I felt fresh. Rejuvenated. Happy.
I never thought turning 30 would make me feel so wonderful, or that I'd be so welcoming of it. But the 20s kicked my ass and I was more than ready to start a new chapter and say goodbye to them. I am a woman. I know what I want. It took most of my 20s to figure that out and obtain it, and that's why my 30s are going to be great. I look forward to my future with the group of people I've collected within my 30 years and I plan to enjoy life like never before.
There was no big party. No grand event. But I had a lot of birthday wishes from friends, a birthday sushi lunch with two special ladies, went ring shopping with Tim (yes, for the ring)...no I didn't leave the store with one but I have narrowed it down to two fine choices. I'm waiting until the jeweler gets her sapphires in to make my final decision. Then it's up to him to decide when to get it and when to finally put it on my finger and make me the happiest girl in the world. After that, we finished some more Christmas shopping and had a fabulous dinner at Copeland's. When I returned to mom's to pick up the kids, she had a birthday card with my favorite gift inside (cash!) and Riley had hand-made me a card. I believe the last line said "you bring me so much laughter". It doesn't take lavish gifts or a outlandish party to make a birthday girl feel special...it's the simpleness of warmth and love and togetherness in life that make me happy. And I got that. Reading her card was the icing on the non-existent cake and I couldn't have felt more special than when I read those words from her. In the card, she also called me "kind" and "sweet" and told me not to be sad that it's my birthday. I asked why I'd be sad. She said "Because you are thirty." Bless her little heart.
I'm not sad at all. Because of her, Parker, Tim, my wonderful family and my incredible friends...I have no reason to be sad. Life is about people. And I'm so blessed with all my people.
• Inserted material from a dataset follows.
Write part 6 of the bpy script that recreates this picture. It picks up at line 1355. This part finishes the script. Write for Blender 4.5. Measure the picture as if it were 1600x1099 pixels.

I may not have much to show material wise...but I have so many people that love me that I love back...and that's what matters to me.
Laying in bed before we said goodnight, Tim kissed me and said I can never say again that I'm twenty something. I told him I didn't care. As long as I get to age with him and all the other people I love I'll be just fine.
I feel being 30 is the start of a new chapter in my life, a better chapter, far better than the chapters before. I feel happy, blessed, and excited. I feel better than I have in a very long time. Realizing the simplicity of happiness is a sign of maturity. I don't really want for much and am taking this time to focus on the people that have molded me into the person I am today.
Goodbye 20s. I learned so much from you and believe me, I'll never forget you...good times or the bad. But it's time to thrive. And I think 30 is the perfect time to start.
Hello 30, my new friend...let's make life great together.